■ What you are asked to do
Repeat each line of the material exactly.

■ Entries with scene source code
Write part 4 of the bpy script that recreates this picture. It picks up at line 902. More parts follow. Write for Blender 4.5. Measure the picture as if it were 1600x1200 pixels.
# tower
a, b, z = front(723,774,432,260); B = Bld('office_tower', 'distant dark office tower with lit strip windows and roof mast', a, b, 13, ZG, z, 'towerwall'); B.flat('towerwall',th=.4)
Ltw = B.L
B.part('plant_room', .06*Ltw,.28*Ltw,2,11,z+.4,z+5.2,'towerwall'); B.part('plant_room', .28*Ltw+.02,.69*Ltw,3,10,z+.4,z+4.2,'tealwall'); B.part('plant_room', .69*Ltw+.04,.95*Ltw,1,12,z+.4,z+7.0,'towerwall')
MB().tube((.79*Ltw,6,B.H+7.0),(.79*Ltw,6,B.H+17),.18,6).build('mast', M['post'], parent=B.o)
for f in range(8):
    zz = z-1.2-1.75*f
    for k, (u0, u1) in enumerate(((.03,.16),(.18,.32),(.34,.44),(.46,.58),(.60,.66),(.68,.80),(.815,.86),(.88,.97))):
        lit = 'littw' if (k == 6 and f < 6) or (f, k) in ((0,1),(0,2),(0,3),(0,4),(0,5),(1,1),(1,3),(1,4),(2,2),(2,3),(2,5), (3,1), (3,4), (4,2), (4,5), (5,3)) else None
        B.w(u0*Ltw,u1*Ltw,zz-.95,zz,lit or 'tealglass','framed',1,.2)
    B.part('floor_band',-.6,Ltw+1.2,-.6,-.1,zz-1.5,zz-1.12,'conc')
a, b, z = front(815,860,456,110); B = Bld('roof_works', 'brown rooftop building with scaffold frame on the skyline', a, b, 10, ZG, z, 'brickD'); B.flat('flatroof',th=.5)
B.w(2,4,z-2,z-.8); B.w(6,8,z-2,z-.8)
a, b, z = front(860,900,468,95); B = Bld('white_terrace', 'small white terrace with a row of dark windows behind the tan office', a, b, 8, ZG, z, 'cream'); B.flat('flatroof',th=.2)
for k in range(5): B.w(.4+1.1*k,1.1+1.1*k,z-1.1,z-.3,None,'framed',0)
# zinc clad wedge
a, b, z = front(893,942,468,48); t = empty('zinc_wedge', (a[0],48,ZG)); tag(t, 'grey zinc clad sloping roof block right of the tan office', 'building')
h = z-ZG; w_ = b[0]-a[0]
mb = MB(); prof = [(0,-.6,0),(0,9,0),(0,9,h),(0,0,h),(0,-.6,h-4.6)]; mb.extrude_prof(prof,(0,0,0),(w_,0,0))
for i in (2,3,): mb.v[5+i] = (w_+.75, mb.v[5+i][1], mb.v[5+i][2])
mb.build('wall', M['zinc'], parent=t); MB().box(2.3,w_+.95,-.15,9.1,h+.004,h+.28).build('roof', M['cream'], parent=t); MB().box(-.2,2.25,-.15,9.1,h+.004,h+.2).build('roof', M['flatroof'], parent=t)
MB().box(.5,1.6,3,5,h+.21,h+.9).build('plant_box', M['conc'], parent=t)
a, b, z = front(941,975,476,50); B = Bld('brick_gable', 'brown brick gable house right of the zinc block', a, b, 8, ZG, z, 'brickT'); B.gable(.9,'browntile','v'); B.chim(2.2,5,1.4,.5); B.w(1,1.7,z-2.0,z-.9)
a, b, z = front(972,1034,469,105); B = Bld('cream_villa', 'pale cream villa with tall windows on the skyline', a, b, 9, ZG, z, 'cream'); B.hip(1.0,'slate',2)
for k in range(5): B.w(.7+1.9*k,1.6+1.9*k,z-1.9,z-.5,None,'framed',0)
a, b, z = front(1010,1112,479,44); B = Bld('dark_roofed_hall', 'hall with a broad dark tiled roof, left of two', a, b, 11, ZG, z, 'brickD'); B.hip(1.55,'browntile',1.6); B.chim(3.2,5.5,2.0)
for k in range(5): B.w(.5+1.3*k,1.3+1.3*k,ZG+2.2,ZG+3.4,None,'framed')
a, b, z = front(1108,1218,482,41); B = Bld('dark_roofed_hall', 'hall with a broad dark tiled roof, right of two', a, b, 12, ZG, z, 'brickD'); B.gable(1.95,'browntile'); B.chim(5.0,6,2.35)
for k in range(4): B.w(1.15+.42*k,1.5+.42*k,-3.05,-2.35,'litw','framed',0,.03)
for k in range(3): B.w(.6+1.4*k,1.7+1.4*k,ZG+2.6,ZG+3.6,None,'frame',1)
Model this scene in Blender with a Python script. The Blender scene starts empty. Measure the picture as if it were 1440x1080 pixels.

■ The response
Write part 4 of the bpy script that recreates this picture. It picks up at line 902. More parts follow. Write for Blender 4.5. Measure the picture as if it were 1600x1200 pixels.
# tower
a, b, z = front(723,774,432,260); B = Bld('office_tower', 'distant dark office tower with lit strip windows and roof mast', a, b, 13, ZG, z, 'towerwall'); B.flat('towerwall',th=.4)
Ltw = B.L
B.part('plant_room', .06*Ltw,.28*Ltw,2,11,z+.4,z+5.2,'towerwall'); B.part('plant_room', .28*Ltw+.02,.69*Ltw,3,10,z+.4,z+4.2,'tealwall'); B.part('plant_room', .69*Ltw+.04,.95*Ltw,1,12,z+.4,z+7.0,'towerwall')
MB().tube((.79*Ltw,6,B.H+7.0),(.79*Ltw,6,B.H+17),.18,6).build('mast', M['post'], parent=B.o)
for f in range(8):
    zz = z-1.2-1.75*f
    for k, (u0, u1) in enumerate(((.03,.16),(.18,.32),(.34,.44),(.46,.58),(.60,.66),(.68,.80),(.815,.86),(.88,.97))):
        lit = 'littw' if (k == 6 and f < 6) or (f, k) in ((0,1),(0,2),(0,3),(0,4),(0,5),(1,1),(1,3),(1,4),(2,2),(2,3),(2,5), (3,1), (3,4), (4,2), (4,5), (5,3)) else None
        B.w(u0*Ltw,u1*Ltw,zz-.95,zz,lit or 'tealglass','framed',1,.2)
    B.part('floor_band',-.6,Ltw+1.2,-.6,-.1,zz-1.5,zz-1.12,'conc')
a, b, z = front(815,860,456,110); B = Bld('roof_works', 'brown rooftop building with scaffold frame on the skyline', a, b, 10, ZG, z, 'brickD'); B.flat('flatroof',th=.5)
B.w(2,4,z-2,z-.8); B.w(6,8,z-2,z-.8)
a, b, z = front(860,900,468,95); B = Bld('white_terrace', 'small white terrace with a row of dark windows behind the tan office', a, b, 8, ZG, z, 'cream'); B.flat('flatroof',th=.2)
for k in range(5): B.w(.4+1.1*k,1.1+1.1*k,z-1.1,z-.3,None,'framed',0)
# zinc clad wedge
a, b, z = front(893,942,468,48); t = empty('zinc_wedge', (a[0],48,ZG)); tag(t, 'grey zinc clad sloping roof block right of the tan office', 'building')
h = z-ZG; w_ = b[0]-a[0]
mb = MB(); prof = [(0,-.6,0),(0,9,0),(0,9,h),(0,0,h),(0,-.6,h-4.6)]; mb.extrude_prof(prof,(0,0,0),(w_,0,0))
for i in (2,3,): mb.v[5+i] = (w_+.75, mb.v[5+i][1], mb.v[5+i][2])
mb.build('wall', M['zinc'], parent=t); MB().box(2.3,w_+.95,-.15,9.1,h+.004,h+.28).build('roof', M['cream'], parent=t); MB().box(-.2,2.25,-.15,9.1,h+.004,h+.2).build('roof', M['flatroof'], parent=t)
MB().box(.5,1.6,3,5,h+.21,h+.9).build('plant_box', M['conc'], parent=t)
a, b, z = front(941,975,476,50); B = Bld('brick_gable', 'brown brick gable house right of the zinc block', a, b, 8, ZG, z, 'brickT'); B.gable(.9,'browntile','v'); B.chim(2.2,5,1.4,.5); B.w(1,1.7,z-2.0,z-.9)
a, b, z = front(972,1034,469,105); B = Bld('cream_villa', 'pale cream villa with tall windows on the skyline', a, b, 9, ZG, z, 'cream'); B.hip(1.0,'slate',2)
for k in range(5): B.w(.7+1.9*k,1.6+1.9*k,z-1.9,z-.5,None,'framed',0)
a, b, z = front(1010,1112,479,44); B = Bld('dark_roofed_hall', 'hall with a broad dark tiled roof, left of two', a, b, 11, ZG, z, 'brickD'); B.hip(1.55,'browntile',1.6); B.chim(3.2,5.5,2.0)
for k in range(5): B.w(.5+1.3*k,1.3+1.3*k,ZG+2.2,ZG+3.4,None,'framed')
a, b, z = front(1108,1218,482,41); B = Bld('dark_roofed_hall', 'hall with a broad dark tiled roof, right of two', a, b, 12, ZG, z, 'brickD'); B.gable(1.95,'browntile'); B.chim(5.0,6,2.35)
for k in range(4): B.w(1.15+.42*k,1.5+.42*k,-3.05,-2.35,'litw','framed',0,.03)
for k in range(3): B.w(.6+1.4*k,1.7+1.4*k,ZG+2.6,ZG+3.6,None,'frame',1)
Model this scene in Blender with a Python script. The Blender scene starts empty. Measure the picture as if it were 1440x1080 pixels.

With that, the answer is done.